## What the exercise asks
Drop the images; return everything else in the listing below exactly.

## Data shown
■ ■ ■ ■ ■ ■ ■

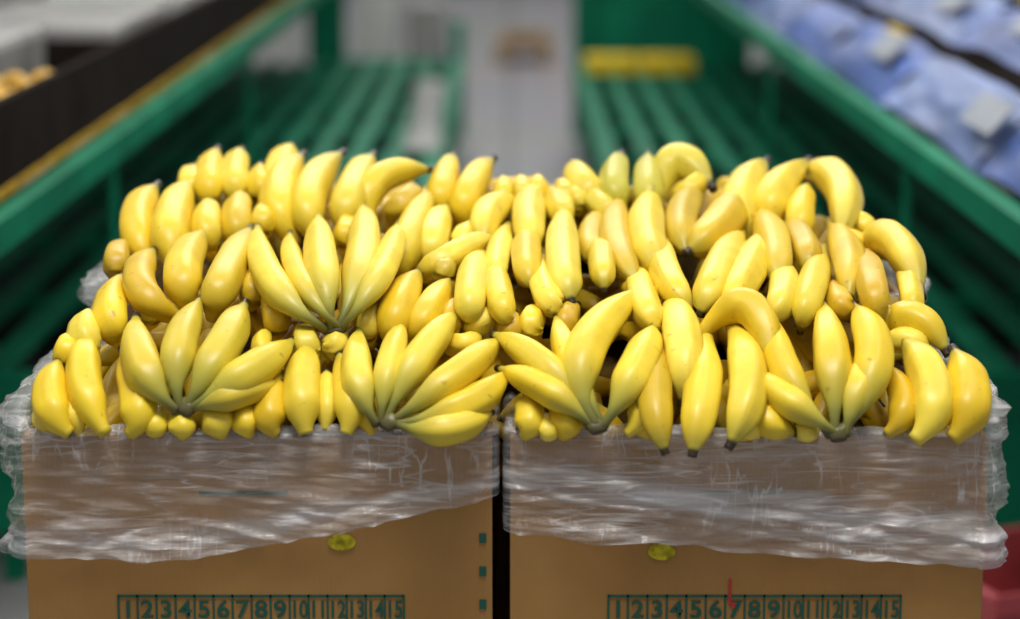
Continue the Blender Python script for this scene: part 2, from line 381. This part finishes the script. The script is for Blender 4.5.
def pallet(x0,x1,y0,y1,h):
    m=MB(); n=6; 
    for i in range(n):
        w=(y1-y0)/n; m.box(x0,x1,y0+i*w+.01,y0+(i+1)*w-.01,h-.02,h)
        m.box(x0,x1,y0+i*w+.01,y0+(i+1)*w-.01,0,.018) if i in (0,3,5) else None
    for x in (x0,(x0+x1)/2-.05,x1-.1): m.box(x,x+.1,y0+.01,y1-.01,.018,h-.02)
    return m.obj('wooden_pallet',[M_wood],None,bevel=.003)
pallet(-.52,.51,.0,.41,ZR-3*BH-.001); pallet(-.52,.51,.42,.87,ZR2-3*BH-.001)

# liners ------------------------------------------------------------
def liner(x0,x1,y0,y1,zr,hem,seed,fl=(.012,.012),band=lambda t:(.8,.1,.3)):
    cx,cy=(x0+x1)/2,(y0+y1)/2; per=[]
    def seg(ax,ay,bx,by,nx,ny,n,tag):
        for i in range(n):
            t=i/n; per.append((ax+(bx-ax)*t,ay+(by-ay)*t,nx,ny,tag))
    c=.008
    def corner(px,py,a0):
        for i in range(8):
            a=a0+math.pi/2*i/8; per.append((px+c*math.cos(a),py+c*math.sin(a),math.cos(a),math.sin(a),'c'))
    seg(x0+c,y0,x1-c,y0,0,-1,220,'f'); corner(x1-c,y0+c,-math.pi/2)
    seg(x1,y0+c,x1,y1-c,1,0,90,'r'); corner(x1-c,y1-c,0)
    seg(x1-c,y1,x0+c,y1,0,1,90,'b'); corner(x0+c,y1-c,math.pi/2)
    seg(x0,y1-c,x0,y0+c,-1,0,90,'l'); corner(x0+c,y0+c,math.pi)
    V=[];D=[];K=50; n=len(per)
    for i,(x,y,nx,ny,tag) in enumerate(per):
        tx=max(0,min(1,(x-x0)/(x1-x0))); L=hem(tx) if y<y0+.02 else hem(0 if x<cx else 1)*(1.0 if y<cy else .9)
        p3=Vector((x*9,y*9,seed))
        L+=.006*noise.noise(p3*1.3)+.0025*noise.noise(p3*5)
        flare=fl[0] if x<cx else fl[1]; tight=flare<.005
        side=(1 if tag in 'lr' else (.5 if tag=='c' else 0))*(0.15 if tight else 1)
        bq,bw,bs=band(tx)
        for k in range(K+1):
            if k<6:
                q=k/6; z=zr-.045*(1-q)+.004+q*.02*side; off=-.010-.003*noise.noise(Vector((x*20,y*20,q*3+seed)))
            elif k<10:
                q=(k-6)/4; z=zr+.006+.006*math.sin(math.pi*q)+.022*side+.020*side*noise.noise(Vector((x*14,y*14,seed+3)))+.007*noise.noise(Vector((x*22,y*14,seed+5)))
                off=-.009+.018*q
            else:
                q=(k-10)/(K-10); z=zr+.006*(1-q)-L*q+.022*side*(1-q)**2
                amp=.003+.006*q+.006*side*(1-q*.3)
                nn=noise.noise(Vector((x*11+z*26,y*13,z*10+seed)))+.6*noise.noise(Vector((x*26-z*50,y*24,z*20+seed)))+.45*(1-2*abs(noise.noise(Vector((x*16+z*80,y*20,seed+4)))))
                off=.0078+(flare*side*(1-.5*q))+max(-.0058,amp*nn)+(.003*(q-.85)/.15 if q>.85 else 0)
                if tight and tag!='f': off=min(off,.0075)
            V.append((x+nx*off,y+ny*off,z+.002*noise.noise(Vector((x*30,y*30,k*.2+seed)))))
            if k<10: dn=.15
            else:
                bb=bq+.05*noise.noise(Vector((x*5,y*3,seed+9)))
                dn=bs*math.exp(-((q-bb)/bw)**2)+ (.15 if q>.96 else 0)
                dn*=.75+.8*noise.noise(Vector((x*9+q*2,y*9,q*9+seed)))
                dn+=.12*math.exp(-(q/.06)**2)
            D.append(dn)
    Fc=[]
    for i in range(n):
        j=(i+1)%n
        for k in range(K): Fc.append((i*(K+1)+k,i*(K+1)+k+1,j*(K+1)+k+1,j*(K+1)+k))
    ob=new_mesh('plastic_box_liner',V,Fc,M_liner,None,True)
    a=ob.data.attributes.new('dens','FLOAT','POINT'); a.data.foreach_set('value',D)
    return ob
def hemL(t): return .126-.002*t if t<.35 else .1253-.066*((t-.35)/.65)**1.2
def hemR(t): return .098+.038*t
liner(L0,L1,0,.40,ZR,hemL,1.3,(.014,.001),lambda t:(.88-.12*t,.10,.42))
liner(R0,R1,0,.40,ZR,hemR,5.7,(.001,.014),lambda t:(.48+.36*t,.12+.05*t,.60))
liner(rear[0][0],rear[0][1],.425,.85,ZR2,lambda t:.07,9.1,(.012,.001))
liner(rear[1][0],rear[1][1],.425,.85,ZR2,lambda t:.07,12.4,(.001,.012))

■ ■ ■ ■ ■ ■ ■

## Output for this task
Continue the Blender Python script for this scene: part 2, from line 381. This part finishes the script. The script is for Blender 4.5.
def pallet(x0,x1,y0,y1,h):
    m=MB(); n=6; 
    for i in range(n):
        w=(y1-y0)/n; m.box(x0,x1,y0+i*w+.01,y0+(i+1)*w-.01,h-.02,h)
        m.box(x0,x1,y0+i*w+.01,y0+(i+1)*w-.01,0,.018) if i in (0,3,5) else None
    for x in (x0,(x0+x1)/2-.05,x1-.1): m.box(x,x+.1,y0+.01,y1-.01,.018,h-.02)
    return m.obj('wooden_pallet',[M_wood],None,bevel=.003)
pallet(-.52,.51,.0,.41,ZR-3*BH-.001); pallet(-.52,.51,.42,.87,ZR2-3*BH-.001)

# liners ------------------------------------------------------------
def liner(x0,x1,y0,y1,zr,hem,seed,fl=(.012,.012),band=lambda t:(.8,.1,.3)):
    cx,cy=(x0+x1)/2,(y0+y1)/2; per=[]
    def seg(ax,ay,bx,by,nx,ny,n,tag):
        for i in range(n):
            t=i/n; per.append((ax+(bx-ax)*t,ay+(by-ay)*t,nx,ny,tag))
    c=.008
    def corner(px,py,a0):
        for i in range(8):
            a=a0+math.pi/2*i/8; per.append((px+c*math.cos(a),py+c*math.sin(a),math.cos(a),math.sin(a),'c'))
    seg(x0+c,y0,x1-c,y0,0,-1,220,'f'); corner(x1-c,y0+c,-math.pi/2)
    seg(x1,y0+c,x1,y1-c,1,0,90,'r'); corner(x1-c,y1-c,0)
    seg(x1-c,y1,x0+c,y1,0,1,90,'b'); corner(x0+c,y1-c,math.pi/2)
    seg(x0,y1-c,x0,y0+c,-1,0,90,'l'); corner(x0+c,y0+c,math.pi)
    V=[];D=[];K=50; n=len(per)
    for i,(x,y,nx,ny,tag) in enumerate(per):
        tx=max(0,min(1,(x-x0)/(x1-x0))); L=hem(tx) if y<y0+.02 else hem(0 if x<cx else 1)*(1.0 if y<cy else .9)
        p3=Vector((x*9,y*9,seed))
        L+=.006*noise.noise(p3*1.3)+.0025*noise.noise(p3*5)
        flare=fl[0] if x<cx else fl[1]; tight=flare<.005
        side=(1 if tag in 'lr' else (.5 if tag=='c' else 0))*(0.15 if tight else 1)
        bq,bw,bs=band(tx)
        for k in range(K+1):
            if k<6:
                q=k/6; z=zr-.045*(1-q)+.004+q*.02*side; off=-.010-.003*noise.noise(Vector((x*20,y*20,q*3+seed)))
            elif k<10:
                q=(k-6)/4; z=zr+.006+.006*math.sin(math.pi*q)+.022*side+.020*side*noise.noise(Vector((x*14,y*14,seed+3)))+.007*noise.noise(Vector((x*22,y*14,seed+5)))
                off=-.009+.018*q
            else:
                q=(k-10)/(K-10); z=zr+.006*(1-q)-L*q+.022*side*(1-q)**2
                amp=.003+.006*q+.006*side*(1-q*.3)
                nn=noise.noise(Vector((x*11+z*26,y*13,z*10+seed)))+.6*noise.noise(Vector((x*26-z*50,y*24,z*20+seed)))+.45*(1-2*abs(noise.noise(Vector((x*16+z*80,y*20,seed+4)))))
                off=.0078+(flare*side*(1-.5*q))+max(-.0058,amp*nn)+(.003*(q-.85)/.15 if q>.85 else 0)
                if tight and tag!='f': off=min(off,.0075)
            V.append((x+nx*off,y+ny*off,z+.002*noise.noise(Vector((x*30,y*30,k*.2+seed)))))
            if k<10: dn=.15
            else:
                bb=bq+.05*noise.noise(Vector((x*5,y*3,seed+9)))
                dn=bs*math.exp(-((q-bb)/bw)**2)+ (.15 if q>.96 else 0)
                dn*=.75+.8*noise.noise(Vector((x*9+q*2,y*9,q*9+seed)))
                dn+=.12*math.exp(-(q/.06)**2)
            D.append(dn)
    Fc=[]
    for i in range(n):
        j=(i+1)%n
        for k in range(K): Fc.append((i*(K+1)+k,i*(K+1)+k+1,j*(K+1)+k+1,j*(K+1)+k))
    ob=new_mesh('plastic_box_liner',V,Fc,M_liner,None,True)
    a=ob.data.attributes.new('dens','FLOAT','POINT'); a.data.foreach_set('value',D)
    return ob
def hemL(t): return .126-.002*t if t<.35 else .1253-.066*((t-.35)/.65)**1.2
def hemR(t): return .098+.038*t
liner(L0,L1,0,.40,ZR,hemL,1.3,(.014,.001),lambda t:(.88-.12*t,.10,.42))
liner(R0,R1,0,.40,ZR,hemR,5.7,(.001,.014),lambda t:(.48+.36*t,.12+.05*t,.60))
liner(rear[0][0],rear[0][1],.425,.85,ZR2,lambda t:.07,9.1,(.012,.001))
liner(rear[1][0],rear[1][1],.425,.85,ZR2,lambda t:.07,12.4,(.001,.012))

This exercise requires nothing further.